A review on the thermo-hydro-mechanical response of soil–structure interface for energy geostructures applications

Abstract

Energy geostructures have been identified as a cost-effective mitigating strategy for the adverse impact of climate change. Operation of energy geostructures results in temperature fluctuation and subsequent water migration, particularly at the soil–structure interface, determining the shear response of soil and soil–structure interface. This state-of-the-art paper brings together experimental data from direct shear tests carried out on the soil–structure interface from several laboratory investigations, presenting a comprehensive review to gain a thorough understanding of the interface response in different thermo-hydro-mechanical states, which is critical in the analysis and design of energy geostructures.
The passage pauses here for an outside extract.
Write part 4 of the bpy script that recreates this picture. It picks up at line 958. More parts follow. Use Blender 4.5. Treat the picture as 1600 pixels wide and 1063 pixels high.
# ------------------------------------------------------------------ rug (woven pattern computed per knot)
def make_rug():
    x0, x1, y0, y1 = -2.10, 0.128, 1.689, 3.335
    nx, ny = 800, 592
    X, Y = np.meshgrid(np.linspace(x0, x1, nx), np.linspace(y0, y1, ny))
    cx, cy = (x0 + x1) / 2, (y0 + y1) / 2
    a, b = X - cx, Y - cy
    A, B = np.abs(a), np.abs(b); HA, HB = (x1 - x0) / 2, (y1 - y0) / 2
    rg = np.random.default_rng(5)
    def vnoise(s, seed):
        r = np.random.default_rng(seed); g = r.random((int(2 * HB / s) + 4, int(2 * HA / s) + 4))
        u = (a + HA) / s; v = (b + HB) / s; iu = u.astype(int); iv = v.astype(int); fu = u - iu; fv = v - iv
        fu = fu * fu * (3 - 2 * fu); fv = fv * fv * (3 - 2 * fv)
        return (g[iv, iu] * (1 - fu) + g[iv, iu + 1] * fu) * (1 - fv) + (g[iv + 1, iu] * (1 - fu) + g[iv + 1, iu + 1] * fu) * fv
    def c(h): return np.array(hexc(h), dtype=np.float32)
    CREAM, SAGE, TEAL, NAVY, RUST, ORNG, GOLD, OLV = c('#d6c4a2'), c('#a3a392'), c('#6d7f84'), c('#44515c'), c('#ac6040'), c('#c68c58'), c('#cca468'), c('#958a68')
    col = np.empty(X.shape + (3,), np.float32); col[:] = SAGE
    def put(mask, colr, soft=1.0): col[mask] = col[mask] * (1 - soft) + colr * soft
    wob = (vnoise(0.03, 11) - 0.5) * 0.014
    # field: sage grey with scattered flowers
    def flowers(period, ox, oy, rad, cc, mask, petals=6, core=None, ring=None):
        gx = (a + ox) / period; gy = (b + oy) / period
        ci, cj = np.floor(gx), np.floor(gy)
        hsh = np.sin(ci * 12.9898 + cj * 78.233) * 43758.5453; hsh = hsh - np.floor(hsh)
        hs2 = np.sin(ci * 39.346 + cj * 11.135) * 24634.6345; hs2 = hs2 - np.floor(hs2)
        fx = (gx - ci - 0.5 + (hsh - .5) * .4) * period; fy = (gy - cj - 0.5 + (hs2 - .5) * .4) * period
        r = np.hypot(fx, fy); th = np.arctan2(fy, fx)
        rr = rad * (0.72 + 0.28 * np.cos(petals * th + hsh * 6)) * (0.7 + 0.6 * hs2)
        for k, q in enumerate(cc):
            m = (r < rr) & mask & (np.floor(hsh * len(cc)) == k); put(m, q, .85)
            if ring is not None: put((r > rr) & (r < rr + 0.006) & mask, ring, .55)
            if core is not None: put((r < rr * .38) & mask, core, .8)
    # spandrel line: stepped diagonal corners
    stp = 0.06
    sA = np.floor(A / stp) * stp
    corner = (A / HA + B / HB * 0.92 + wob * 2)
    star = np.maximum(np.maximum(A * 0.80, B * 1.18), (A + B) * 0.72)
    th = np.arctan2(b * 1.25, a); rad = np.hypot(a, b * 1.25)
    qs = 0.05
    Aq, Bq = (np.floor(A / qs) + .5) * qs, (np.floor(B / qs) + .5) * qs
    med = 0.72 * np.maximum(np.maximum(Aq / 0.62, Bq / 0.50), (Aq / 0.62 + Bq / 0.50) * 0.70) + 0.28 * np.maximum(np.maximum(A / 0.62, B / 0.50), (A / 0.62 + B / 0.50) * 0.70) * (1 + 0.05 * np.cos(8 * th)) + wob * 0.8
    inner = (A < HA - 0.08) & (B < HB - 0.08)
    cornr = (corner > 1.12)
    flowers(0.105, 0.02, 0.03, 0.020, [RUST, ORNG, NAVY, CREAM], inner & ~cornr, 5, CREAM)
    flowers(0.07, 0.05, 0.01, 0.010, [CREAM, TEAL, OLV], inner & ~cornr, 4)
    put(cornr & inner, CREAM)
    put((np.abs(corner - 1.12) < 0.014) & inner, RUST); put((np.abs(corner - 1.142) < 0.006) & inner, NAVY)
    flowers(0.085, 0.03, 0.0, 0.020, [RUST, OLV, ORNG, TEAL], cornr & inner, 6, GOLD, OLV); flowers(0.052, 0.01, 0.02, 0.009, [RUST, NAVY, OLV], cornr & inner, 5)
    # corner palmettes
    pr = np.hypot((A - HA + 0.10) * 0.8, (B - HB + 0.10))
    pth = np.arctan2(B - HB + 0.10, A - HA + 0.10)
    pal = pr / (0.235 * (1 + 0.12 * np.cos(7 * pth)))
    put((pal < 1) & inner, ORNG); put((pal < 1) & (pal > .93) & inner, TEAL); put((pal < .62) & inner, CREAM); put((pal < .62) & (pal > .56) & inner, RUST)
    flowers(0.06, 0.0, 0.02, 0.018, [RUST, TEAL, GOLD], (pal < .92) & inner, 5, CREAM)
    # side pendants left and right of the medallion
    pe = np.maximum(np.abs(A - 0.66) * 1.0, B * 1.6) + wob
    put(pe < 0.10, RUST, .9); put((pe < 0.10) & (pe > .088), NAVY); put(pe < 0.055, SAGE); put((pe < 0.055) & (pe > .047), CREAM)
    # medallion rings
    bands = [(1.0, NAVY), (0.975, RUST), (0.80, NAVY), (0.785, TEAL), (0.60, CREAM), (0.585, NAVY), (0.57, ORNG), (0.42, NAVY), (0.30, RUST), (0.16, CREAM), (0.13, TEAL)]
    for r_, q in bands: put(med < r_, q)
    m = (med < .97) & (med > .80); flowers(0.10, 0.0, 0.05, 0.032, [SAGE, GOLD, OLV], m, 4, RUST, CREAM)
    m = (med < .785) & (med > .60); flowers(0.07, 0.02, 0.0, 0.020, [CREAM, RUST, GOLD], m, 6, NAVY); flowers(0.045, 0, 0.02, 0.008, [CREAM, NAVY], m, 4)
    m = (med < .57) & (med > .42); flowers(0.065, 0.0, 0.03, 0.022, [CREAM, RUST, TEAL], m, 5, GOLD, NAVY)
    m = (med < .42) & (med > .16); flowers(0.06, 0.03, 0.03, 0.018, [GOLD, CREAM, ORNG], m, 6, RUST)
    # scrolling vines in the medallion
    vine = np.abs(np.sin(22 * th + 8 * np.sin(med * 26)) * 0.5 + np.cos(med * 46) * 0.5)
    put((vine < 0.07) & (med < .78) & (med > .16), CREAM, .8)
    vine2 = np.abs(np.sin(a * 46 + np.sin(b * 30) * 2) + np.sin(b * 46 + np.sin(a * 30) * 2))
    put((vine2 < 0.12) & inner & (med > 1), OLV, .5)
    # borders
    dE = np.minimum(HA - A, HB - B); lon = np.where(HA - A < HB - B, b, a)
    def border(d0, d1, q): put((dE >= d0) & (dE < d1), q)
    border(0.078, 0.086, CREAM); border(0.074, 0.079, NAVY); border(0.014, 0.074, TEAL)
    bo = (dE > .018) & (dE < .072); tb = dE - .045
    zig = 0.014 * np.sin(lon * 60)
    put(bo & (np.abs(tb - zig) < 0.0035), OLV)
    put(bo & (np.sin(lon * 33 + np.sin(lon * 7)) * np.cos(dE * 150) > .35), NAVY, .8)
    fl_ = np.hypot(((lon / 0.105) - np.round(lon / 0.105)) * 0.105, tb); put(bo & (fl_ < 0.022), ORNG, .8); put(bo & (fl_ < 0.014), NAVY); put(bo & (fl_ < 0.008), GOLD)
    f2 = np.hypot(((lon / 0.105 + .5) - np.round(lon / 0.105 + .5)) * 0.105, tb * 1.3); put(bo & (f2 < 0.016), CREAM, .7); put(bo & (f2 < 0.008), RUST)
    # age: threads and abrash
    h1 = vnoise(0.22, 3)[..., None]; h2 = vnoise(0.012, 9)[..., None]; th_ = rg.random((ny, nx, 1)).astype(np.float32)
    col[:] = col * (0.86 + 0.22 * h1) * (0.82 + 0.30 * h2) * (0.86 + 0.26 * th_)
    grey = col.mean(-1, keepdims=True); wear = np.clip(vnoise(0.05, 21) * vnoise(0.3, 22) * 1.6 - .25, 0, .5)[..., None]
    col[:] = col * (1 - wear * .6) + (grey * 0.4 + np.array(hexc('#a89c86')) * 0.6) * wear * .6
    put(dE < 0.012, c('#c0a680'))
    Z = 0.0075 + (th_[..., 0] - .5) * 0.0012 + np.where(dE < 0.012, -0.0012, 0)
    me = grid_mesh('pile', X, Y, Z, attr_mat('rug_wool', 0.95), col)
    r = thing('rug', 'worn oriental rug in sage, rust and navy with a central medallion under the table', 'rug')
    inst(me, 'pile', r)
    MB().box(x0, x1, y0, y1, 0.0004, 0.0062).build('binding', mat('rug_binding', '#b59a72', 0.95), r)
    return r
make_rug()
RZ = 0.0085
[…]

First, the evolution of shear strength parameters, i.e., adhesion and friction angle, with matric suction and temperature, are investigated. Then, a more detailed analysis of the impact of matric suction and temperature on the shear strength of the soil–structure interface is provided. Furthermore, a comprehensive discussion is provided in this section on the role of the most recent stress history in determining the non-isothermal shear strength of an interface. Data on the effect of matric suction and temperature on shear parameters of the corresponding fundamental soil is reviewed as a reference to the interface behaviour throughout the study, revealing potential underlying mechanisms. In general, a higher matric suction results in higher shear strength of the interface, whereas non-isothermal variations in adhesion and friction angle may lead to a higher or lower shear strength of a saturated interface.